Wherever a line holds the string "parts", copy that line.
------ DATA SEGMENT
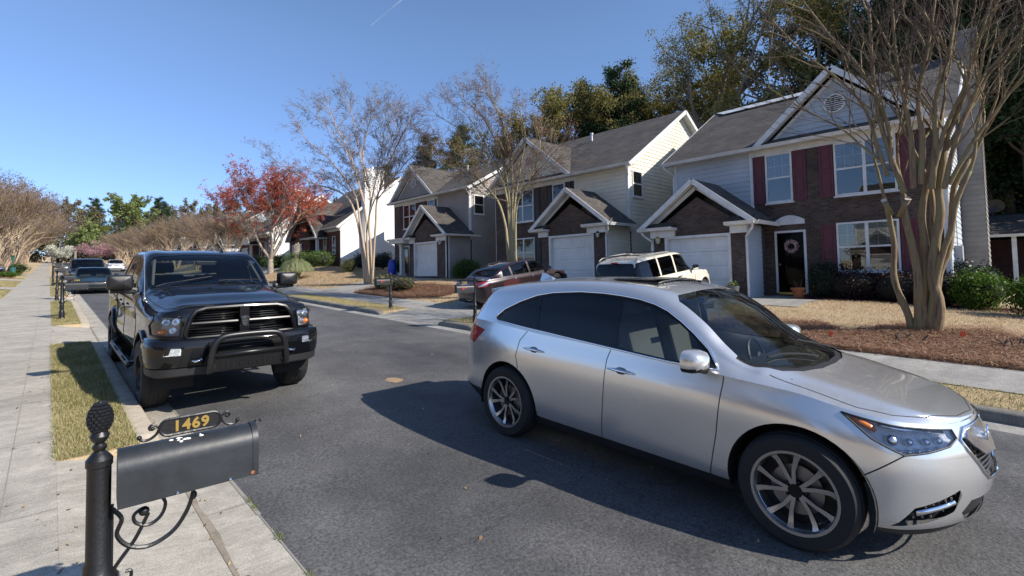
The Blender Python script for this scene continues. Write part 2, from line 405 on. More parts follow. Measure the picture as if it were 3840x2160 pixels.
    def regions(b,regs,root,bodymat,dA=.055,dB=.06,bodyname='body'):
        """regs: dict(name,patch,view,poly,mat,off,sides('sym','both','left'...),lim)"""
        acc={}
        for pn,P,dd in (('A',b.A,dA),('B',b.B,dB)):
            rg=[r for r in regs if pn in r['patch']]
            na=int(P.a/dd)+1; nb=int(P.b/dd)+2
            gu,gv=np.meshgrid(np.linspace(0,P.a,na),np.linspace(0,P.b,nb),indexing='ij'); pts=np.stack([gu.ravel(),gv.ravel()],1)
            cv=[];ce=[];cons=[]
            for r in rg:
                dn=densify(r['poly'],r.get('st',.03)); q=P.inv(dn,r['view'],b.okf(r['view'],r.get('lim'))); r['_d']=dn
                n0=len(cv); cv+=[tuple(x) for x in q]; ce+=[(n0+i,n0+(i+1)%len(q)) for i in range(len(q))]
            if cv:
                ca=np.array(cv); inter=(pts[:,0]>1e-6)&(pts[:,0]<P.a-1e-6)&(pts[:,1]>1e-6)&(pts[:,1]<P.b-1e-6)
                keep=np.ones(len(pts),bool)
                for i in np.where(inter)[0]:
                    if np.min((ca[:,0]-pts[i,0])**2+(ca[:,1]-pts[i,1])**2)<(dd*.3)**2: keep[i]=False
                pts=pts[keep]
            co=[Vector(p) for p in pts]+[Vector(p) for p in cv]; ce=[(a+len(pts),c+len(pts)) for a,c in ce if a!=c]
            res=geometry.delaunay_2d_cdt(co,ce,[],0,1e-5)
            V=np.array([tuple(v) for v in res[0]]); F=np.array([f for f in res[2] if len(f)==3])
            C=P.ev(V[F].mean(1)); lab=np.full(len(F),-1)
            # drop degenerate
            a=V[F]; ar=np.abs((a[:,1,0]-a[:,0,0])*(a[:,2,1]-a[:,0,1])-(a[:,2,0]-a[:,0,0])*(a[:,1,1]-a[:,0,1])); good=ar>1e-9
            for k,r in enumerate(rg):
                ix={'side':(1,2),'front':(0,2),'rear':(0,2),'top':(1,0)}[r['view']]
                m=inpoly(C[:,ix],r['_d'])&(lab<0)&b.okf(r['view'],r.get('lim'))(C); lab[m]=k
            ps=P.ev(V); ns=P.ev(V,P.N); ns/=np.maximum(np.linalg.norm(ns,axis=1,keepdims=True),1e-9)
            for k in range(-1,len(rg)):
                f=F[(lab==k)&good]
                if len(f)==0: continue
                r=rg[k] if k>=0 else dict(name=bodyname,mat=bodymat,off=0,sides='sym')
                if r['mat'] is None: continue
                key=(r['name'],r['sides'],id(r) if r['sides']=='both' and r.get('sep') else 0)
                used,invx=np.unique(f,return_inverse=True); f2=invx.reshape(f.shape); off=r.get('off',0)
                p=ps[used]+ns[used]*off; nn=ns[used]; tri=p[f2]; fn=np.cross(tri[:,1]-tri[:,0],tri[:,2]-tri[:,0]); bad=(fn*nn[f2].mean(1)).sum(1)<0
                f2=f2.copy(); f2[bad]=f2[bad][:,::-1]
                acc.setdefault(key,dict(r=r,parts=[]))['parts'].append((p,nn,f2))
        out={}
        for key,d in acc.items():
            r=d['r']
            def mk(signs,name):
                Vs=[];Ns=[];Fs=[];n0=0
                for sg in signs:
                    for p,nn,f in d['parts']:
                        Vs.append(p*[sg,1,1]);Ns.append(nn*[sg,1,1]);Fs.append((f if sg>0 else f[:,::-1])+n0); n0+=len(p)
                o=npmesh(name,np.vstack(Vs),np.vstack(Fs),r['mat'],root,smooth=True)
                try: o.data.normals_split_custom_set_from_vertices([tuple(x) for x in np.vstack(Ns)])
                except Exception as ex: print('normals',ex)
                if r.get('solid'):
                    md=o.modifiers.new('solid','SOLIDIFY'); md.thickness=r['solid']; md.offset=-1
                return o
            if r['sides']=='sym': out[key[0]]=mk((1,-1),r['name'])
            else:
                for sg,sd in ((1,'p'),(-1,'n')): out.setdefault(key[0]+sd,mk((sg,),r['name']))
        return out
# ---------------- shared car materials ----------------
rubber=M('rubber',(.012,.012,.013),.75,var=(40,.3)); chrome=M('chrome',(.85,.86,.88),.06,1.0); blackplastic=M('black_plastic',(.015,.015,.017),.5)
glossblack=M('gloss_black',(.004,.004,.005),.25,coat=.3,spec=.2); darkint=M('dark_interior',(.02,.02,.022),.8); greyint=M('grey_interior',(.25,.25,.26),.8)
tint=glass_mat('car_glass',(.42,.47,.46),ior=1.5); tintdark=glass_mat('privacy_glass',(.035,.04,.045),ior=1.45)
shield=glass_mat('windshield_glass',(.62,.68,.67),ior=1.5); lens=glass_mat('lens_glass',(.92,.93,.95),ior=1.5)
redlens=M('red_lens',(.35,.01,.012),.1,coat=1); amber=M('amber_lens',(.8,.22,.03),.15,coat=1)
reflector=M('lamp_reflector',(.75,.77,.8),.18,.95); alloy=M('alloy',(.42,.42,.43),.25,.9); darkalloy=M('dark_alloy',(.03,.03,.033),.4,.5); brakemetal=M('brake_metal',(.25,.24,.23),.4,.8)
platewhite=M('plate_white',(.75,.77,.78),.4); plateink=M('plate_ink',(.05,.06,.15),.5)
def make_wheel(parent,x,s,z,r,wd,rr,spokes=5,style='pair',rimmat=alloy,out=1,proto={}):
    """axis along x; out=+1: outer face towards +x"""
    wdir=out
    prof=[(rr,-wd/2),(rr+.012,-wd/2-.004),(r*.93,-wd/2-.006),(r*.985,-wd/2+.02),(r,-wd/2+.05),(r,wd/2-.05),(r*.985,wd/2-.02),(r*.93,wd/2+.006),(rr+.012,wd/2+.004),(rr,wd/2)]
    b=MB(); b.lathe(prof,axis='x',n=48)
    for k in range(3): # tread grooves as raised ribs
        xx=-wd/2+.06+(wd-.12)*(k+.5)/3; b.lathe([(r+.001,xx-.018),(r+.006,xx-.014),(r+.006,xx+.014),(r+.001,xx+.018)],axis='x',n=48)
    t=b.build('wheel',rubber,parent,smooth=False,autos=40); t.location=(x,s,z)
    b=MB(); o=wdir; f=wd/2*.72
    b.lathe([(rr,-wd/2*.9*o),(rr-.012,-wd/2*.8*o),(rr*.9,0),(rr-.02,f*o),(rr+.006,(wd/2+.002)*o),(rr+.008,(wd/2+.006)*o),(rr-.01,(wd/2+.004)*o),(rr-.022,(f+.01)*o)],axis='x',n=48,mi=0)
    b.lathe([(.001,f*o*.9),(rr*.17,f*o*.95),(rr*.2,f*o*.7)],axis='x',n=24,mi=2)
    b.lathe([(rr*.9,-.02*o),(rr*.2,.0)],axis='x',n=32,mi=1)
    b.lathe([(rr*.62,.035*o),(rr*.3,.035*o),(rr*.28,.05*o)],axis='x',n=32,mi=3)
    for k in range(spokes):
        A=2*math.pi*k/spokes
        for dd in ((-.25,.25) if style=='pair' else (0,)):
            w0=rr*(.050 if style=='pair' else .16); w1=rr*(.058 if style=='pair' else .13)
            def P(rad,tw,xx): 
                t=A+dd*(.35+.95*rad/rr)+ (0 if style!='pair' else .10*(rad/rr)); c,sn=math.cos(t),math.sin(t)
                return (xx,rad*c-tw*sn,rad*sn+tw*c)
            sec=[(rr*.14,w0,f*.92),(rr*.5,w0*.9,f*1.0),(rr*.8,w1*1.05,f*1.02),(rr*.985,w1*1.5,(wd/2)*.93)]
            vs=[]
            for rad,w_,xx in sec: vs+=[P(rad,-w_,xx*o),P(rad,w_,xx*o),P(rad,w_*.8,(xx-.03)*o),P(rad,-w_*.8,(xx-.03)*o)]
            fs=[]
            for i in range(3):
                for j in range(4): fs.append((4*i+j,4*i+(j+1)%4,4*i+4+(j+1)%4,4*i+4+j))
            n0=len(b.f); b.add(vs,fs,0)
            for i in range(3): b.m[n0+i*4+1]=1; b.m[n0+i*4+3]=1; b.m[n0+i*4+2]=1
    for k in range(5):
        A=2*math.pi*(k+.5)/5; c=(f*o*.86,rr*.24*math.cos(A),rr*.24*math.sin(A)); b.ball(c,rr*.035,6,4,mi=1)
    b.build('rim',[rimmat,darkalloy,glossblack,brakemetal],t,smooth=False,autos=30)
    return t
def seat(parent,x,s,z,mat,h=.62,w=.5):
    b=MB(); 
    def pad(cx,cy,cz,dx,dy,dz,tilt):
        p=[]
        for zz in(-1,1):
            for (a,c) in((-1,-1),(1,-1),(1,1),(-1,1)): p.append((cx+a*dx/2,cy+c*dy/2+zz*tilt,cz+zz*dz/2))
        b.hexa(p)
    pad(x,s,z+.08,w,.5,.16,0); pad(x,s+.32,z+.42,w,.14,h,.09); pad(x,s+.45,z+.42+h/2+.12,w*.5,.1,.17,.02)
    return b.build('seat',mat,parent,bevel=.03)
def steering(parent,x,s,z):
    b=MB(); n=24; pts=[Vector((x+.18*math.cos(t),s+.06*math.sin(t),z+.17*math.sin(t))) for t in [2*math.pi*i/n for i in range(n+1)]]
    b.tube(pts,.015,6); b.tube([(x-.17,s,z),(x+.17,s,z)],.02,6); b.ball((x,s-.01,z),(.07,.03,.06)); b.tube([(x,s,z),(x,s-.25,z-.1)],.03,6)
    b.build('steering_wheel',blackplastic,parent)
def mirror(parent,x,s,z,w,d,h,out,capmat,armx,ex=(.55,.6),rg_=((0,.02),(.08,.55),(.25,.85),(.6,1.0),(1,1.0))):
    """wing mirror centred x,s,z ; glass faces +s (rear); out=sign"""
    b=MB(); n=20
    rings=[]
    for k,(t,sc) in enumerate(rg_): 
        rings.append([(x+out*sc*w/2*math.copysign(abs(math.cos(a))**ex[0],math.cos(a)),s-d+t*d,z+sc*h/2*math.copysign(abs(math.sin(a))**ex[1],math.sin(a))) for a in [2*math.pi*i/n for i in range(n)]])
    vs=[p for r in rings for p in r]; fs=[(i*n+k,i*n+(k+1)%n,(i+1)*n+(k+1)%n,(i+1)*n+k) for i in range(4) for k in range(n)]
    b.add(vs,fs,0)
    # lower black part: faces whose centre is low
    for i,f in enumerate(b.f):
        if sum(b.v[j][2] for j in f)/4<z-h*.22: b.m[i]=1
    o=b.build('wing_mirror',[capmat,blackplastic],parent,smooth=True)
    g=MB(); g.add(rings[-1],[tuple(range(n))]); gg=g.build('mirror_glass',M('mirror_silver',(.8,.82,.85),.02,1.0),o)
    a=MB(); a.tube([(x-out*w*.25,s-d*.3,z-h*.35),(armx,s-d*.4,z-h*.55)],[.035,.03],8); a.build('mirror_arm',blackplastic,o)
    return o
def underbody(parent,L,W,zb,wells,r):
    b=MB(); b.box(-W*.66,W*.66,.80,L-.3,zb,zb+.2)
    for s in wells:
        for o in(-1,1):
            prof=[(r,o*W*.55),(r,o*(W-.03))]; n=24; vs=[];fs=[]
            for i in range(n+1):
                t=math.pi*(-.08+1.16*i/n); 
                for xx in(o*W*.5,o*(W-.035)): vs.append((xx,s+r*math.cos(t),r*.0+ (.375 if r<.47 else .42)+r*math.sin(t)))
            for i in range(n): fs.append((2*i,2*i+2,2*i+3,2*i+1))
            b.add(vs,fs); 
            b.add([(o*W*.5,s+r*math.cos(math.pi*(-.02+1.04*i/19)),.42+r*math.sin(math.pi*(-.02+1.04*i/19))) for i in range(20)],[tuple(range(20))])
    return b.build('underbody',M('underbody',(.012,.012,.012),.9),parent)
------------
EXPECTED OUTPUT:
The Blender Python script for this scene continues. Write part 2, from line 405 on. More parts follow. Measure the picture as if it were 3840x2160 pixels.
                acc.setdefault(key,dict(r=r,parts=[]))['parts'].append((p,nn,f2))
                    for p,nn,f in d['parts']:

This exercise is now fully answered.